For this, use an aerator or even a digging fork and create small holes in the soil with your tool. 

You don’t need to fully till the soil, though. 

Preparing the Soil

Since the goal is to ensure these grass seeds germinate and grow into mature grass, there are a few extra steps to take to check and prepare the soil for your new grass. 

First, check the pH of your soil. 

You want something balanced here, so pay attention to if the soil’s pH is high or low and adjust it accordingly. 

Adding some starter fertilizer will help promote germination as well. 

Add the Seeds

Once you have your prepared soil, start scattering your grass seed. 

It’s possible to do this by hand, but for larger areas, tools called seeders can help you make short work of the project.

Should You Put Down Topsoil Before Seeding? 

Not necessarily. 

While additional topsoil is handy, the step we discussed earlier to aerate the soil helps prepare the topsoil you already have without introducing more. 

As mentioned before, it’s possible to turn to topsoil if one of your worries is changes in elevation on your lawn. 

The extra layer of topsoil here will help give your lawn a more even surface. 

How Long Does It Take for Grass to Grow from Seed? 

Once you throw down the seeds, your grass lawn won’t crop up overnight. 

There’s a rather large window where you might start seeing results. 

On average, you might start to see results growing as early as a week after you plant them, although it can take up to 30 days to see results. 

In most cases, you’ll have to wait closer to 30 days to see your lawn grow fully enough to mow. 

Until then, you may see grass with soil still visible. 

How Do I Speed Up Grass Germination? 

There are a few things to do to speed up growth. 

We’ve already discussed steps such as soil aeration and fertilizer to boost the nutrients available to your baby grass seedlings.

You’ll also see faster results if you stay off the grass seed. 

Increased foot traffic and unnecessarily heavy traffic or shifting will make germination more difficult. 

Light, frequent watering also helps to keep the soil moist and encourages growth. 

Like almost any other plant, your grass blades need water to both look green and have healthy root growth.

Finally, opt for coated grass seed to help retain moisture properly. 

If you don’t have coated grass seed, it’s possible to find coating applicable to uncoated grass seeds. 

We recommend checking out a seed coating like this one on Amazon.

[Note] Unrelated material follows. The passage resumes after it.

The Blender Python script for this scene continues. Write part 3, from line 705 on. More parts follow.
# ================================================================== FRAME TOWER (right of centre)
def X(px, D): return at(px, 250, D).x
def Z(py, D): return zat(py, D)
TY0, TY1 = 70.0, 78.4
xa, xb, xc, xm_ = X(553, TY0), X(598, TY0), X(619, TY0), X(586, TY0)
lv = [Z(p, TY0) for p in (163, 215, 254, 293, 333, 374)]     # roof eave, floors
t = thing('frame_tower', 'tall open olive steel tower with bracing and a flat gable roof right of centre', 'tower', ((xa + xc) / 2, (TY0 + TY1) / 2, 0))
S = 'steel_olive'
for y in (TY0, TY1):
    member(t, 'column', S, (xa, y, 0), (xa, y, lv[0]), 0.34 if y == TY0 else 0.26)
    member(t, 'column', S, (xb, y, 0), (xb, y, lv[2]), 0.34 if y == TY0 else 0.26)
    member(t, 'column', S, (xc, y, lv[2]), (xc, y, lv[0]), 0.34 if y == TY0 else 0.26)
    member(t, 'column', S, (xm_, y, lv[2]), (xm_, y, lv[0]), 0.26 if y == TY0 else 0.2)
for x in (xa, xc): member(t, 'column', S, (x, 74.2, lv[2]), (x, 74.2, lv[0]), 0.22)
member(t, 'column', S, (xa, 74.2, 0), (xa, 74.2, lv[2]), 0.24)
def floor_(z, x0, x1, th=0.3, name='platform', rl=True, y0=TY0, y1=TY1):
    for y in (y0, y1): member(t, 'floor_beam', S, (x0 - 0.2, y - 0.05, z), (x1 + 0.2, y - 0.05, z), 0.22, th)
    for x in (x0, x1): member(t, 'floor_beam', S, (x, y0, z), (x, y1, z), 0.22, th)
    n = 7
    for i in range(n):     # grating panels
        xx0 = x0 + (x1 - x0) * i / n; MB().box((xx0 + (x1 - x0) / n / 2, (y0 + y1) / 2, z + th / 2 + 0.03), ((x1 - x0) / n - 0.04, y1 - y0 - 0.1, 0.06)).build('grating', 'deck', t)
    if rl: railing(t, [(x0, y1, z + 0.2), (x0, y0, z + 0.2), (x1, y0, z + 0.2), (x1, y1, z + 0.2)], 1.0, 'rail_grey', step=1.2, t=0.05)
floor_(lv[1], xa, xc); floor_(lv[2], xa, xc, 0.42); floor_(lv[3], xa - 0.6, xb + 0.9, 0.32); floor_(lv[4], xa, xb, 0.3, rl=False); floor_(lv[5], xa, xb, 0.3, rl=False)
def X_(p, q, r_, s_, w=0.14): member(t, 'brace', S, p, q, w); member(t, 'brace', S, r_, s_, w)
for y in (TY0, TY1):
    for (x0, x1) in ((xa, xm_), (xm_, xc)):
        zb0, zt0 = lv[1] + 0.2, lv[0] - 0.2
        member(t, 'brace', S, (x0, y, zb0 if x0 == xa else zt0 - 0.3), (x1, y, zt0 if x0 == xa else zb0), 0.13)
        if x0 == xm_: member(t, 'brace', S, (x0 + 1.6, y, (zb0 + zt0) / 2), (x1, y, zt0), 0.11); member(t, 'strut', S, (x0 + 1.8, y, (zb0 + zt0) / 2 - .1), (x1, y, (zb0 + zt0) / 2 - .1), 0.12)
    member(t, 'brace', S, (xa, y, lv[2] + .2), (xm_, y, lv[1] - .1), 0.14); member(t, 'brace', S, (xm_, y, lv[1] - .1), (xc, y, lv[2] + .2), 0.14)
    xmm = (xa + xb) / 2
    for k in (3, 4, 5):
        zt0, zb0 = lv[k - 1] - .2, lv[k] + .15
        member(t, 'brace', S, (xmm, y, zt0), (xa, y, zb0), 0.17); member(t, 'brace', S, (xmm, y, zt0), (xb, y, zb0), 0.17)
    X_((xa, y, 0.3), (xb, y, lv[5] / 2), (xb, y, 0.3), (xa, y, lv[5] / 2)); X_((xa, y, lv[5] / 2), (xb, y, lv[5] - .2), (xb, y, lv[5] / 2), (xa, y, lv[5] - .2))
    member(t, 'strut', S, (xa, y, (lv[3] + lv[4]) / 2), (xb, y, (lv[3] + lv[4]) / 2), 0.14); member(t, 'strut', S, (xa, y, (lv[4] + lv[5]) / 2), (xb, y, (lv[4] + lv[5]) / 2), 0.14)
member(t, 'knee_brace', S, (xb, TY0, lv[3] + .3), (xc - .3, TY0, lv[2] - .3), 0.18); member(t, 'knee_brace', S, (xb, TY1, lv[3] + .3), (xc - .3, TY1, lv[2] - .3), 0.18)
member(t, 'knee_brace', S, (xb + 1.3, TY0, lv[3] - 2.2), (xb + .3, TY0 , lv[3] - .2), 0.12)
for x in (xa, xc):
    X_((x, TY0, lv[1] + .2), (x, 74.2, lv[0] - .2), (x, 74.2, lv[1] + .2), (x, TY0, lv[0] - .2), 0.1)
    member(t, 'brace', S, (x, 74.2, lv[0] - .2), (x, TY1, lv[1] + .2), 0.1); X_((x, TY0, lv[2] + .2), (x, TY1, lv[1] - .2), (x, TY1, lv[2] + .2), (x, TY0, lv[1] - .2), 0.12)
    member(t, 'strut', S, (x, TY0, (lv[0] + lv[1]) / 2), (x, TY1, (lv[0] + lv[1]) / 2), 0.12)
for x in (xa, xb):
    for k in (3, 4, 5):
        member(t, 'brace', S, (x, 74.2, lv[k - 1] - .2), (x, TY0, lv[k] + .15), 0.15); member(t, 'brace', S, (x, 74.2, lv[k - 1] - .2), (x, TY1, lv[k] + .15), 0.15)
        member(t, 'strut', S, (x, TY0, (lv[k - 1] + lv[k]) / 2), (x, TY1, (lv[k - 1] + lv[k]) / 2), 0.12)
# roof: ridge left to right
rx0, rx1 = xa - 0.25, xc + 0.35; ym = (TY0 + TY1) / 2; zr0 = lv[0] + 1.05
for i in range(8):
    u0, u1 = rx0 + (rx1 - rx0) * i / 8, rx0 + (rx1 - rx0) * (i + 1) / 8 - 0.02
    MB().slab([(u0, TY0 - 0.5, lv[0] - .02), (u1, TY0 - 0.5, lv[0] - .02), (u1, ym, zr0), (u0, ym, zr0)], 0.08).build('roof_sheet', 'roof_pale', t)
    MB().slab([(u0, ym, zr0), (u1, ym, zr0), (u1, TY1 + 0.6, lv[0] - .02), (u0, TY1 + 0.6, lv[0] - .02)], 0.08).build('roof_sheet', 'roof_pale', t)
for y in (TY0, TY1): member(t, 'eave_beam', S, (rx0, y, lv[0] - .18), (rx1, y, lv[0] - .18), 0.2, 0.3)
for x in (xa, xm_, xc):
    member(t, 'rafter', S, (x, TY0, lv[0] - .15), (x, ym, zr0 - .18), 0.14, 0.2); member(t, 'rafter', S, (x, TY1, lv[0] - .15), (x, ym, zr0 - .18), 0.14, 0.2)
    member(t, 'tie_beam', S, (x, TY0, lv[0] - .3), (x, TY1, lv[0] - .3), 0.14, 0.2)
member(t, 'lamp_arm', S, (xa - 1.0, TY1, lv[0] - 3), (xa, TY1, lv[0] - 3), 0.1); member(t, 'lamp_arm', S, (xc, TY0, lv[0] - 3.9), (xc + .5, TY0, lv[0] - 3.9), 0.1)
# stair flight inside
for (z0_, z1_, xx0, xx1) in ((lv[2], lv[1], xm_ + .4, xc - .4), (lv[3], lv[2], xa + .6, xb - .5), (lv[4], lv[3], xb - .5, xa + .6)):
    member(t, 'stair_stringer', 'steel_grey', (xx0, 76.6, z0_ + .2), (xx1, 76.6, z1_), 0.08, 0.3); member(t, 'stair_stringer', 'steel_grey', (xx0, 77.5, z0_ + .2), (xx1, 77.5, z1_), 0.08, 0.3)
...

What Month is Best to Put Grass Seed Down?

Different grass seeds are best planted at different periods throughout the year.

Further Reading: Best time to plant grass seed in Michigan

Cool-Season Grass Seed

If you have cool-season grass, you’ll want to plan to lay your mixture of grass seeds out in the fall. 

The goal is to plant the grass in fall weather but not so close to winter. 

If you plant too late, the grass may not germinate before the harsh temperatures in winter. 

Ideally, you won’t want to plant any later than the end of October. 

This may even be too late in some climates, so pay attention to the climate cycle in your locale. 

Warm-Season Grass Seed

On the other hand, warm-season grasses are best planted in the spring. 

When the soil temperature is consistently about 65 to 70° degrees Fahrenheit (21° C), it’s the ideal condition to lay your grass seed. 

Plus, one of the advantages of spring planting, aside from warm soil, is the rainy weather in late spring. 

This can help with your watering tasks. 

What Happens If You Put Too Much Grass Seed Down?

Worrying about whether enough seeds will germinate is one of the common reasons homeowners might be tempted to put down more grass seed than advised. 

This will hurt your chances, though. 

When you lay out too much grass seed in one spot, you end up with all of the seeds competing with each other. 

Without a ready availability of resources and a need to fight to survive, overseeded lawns are likely to lead to poor germination.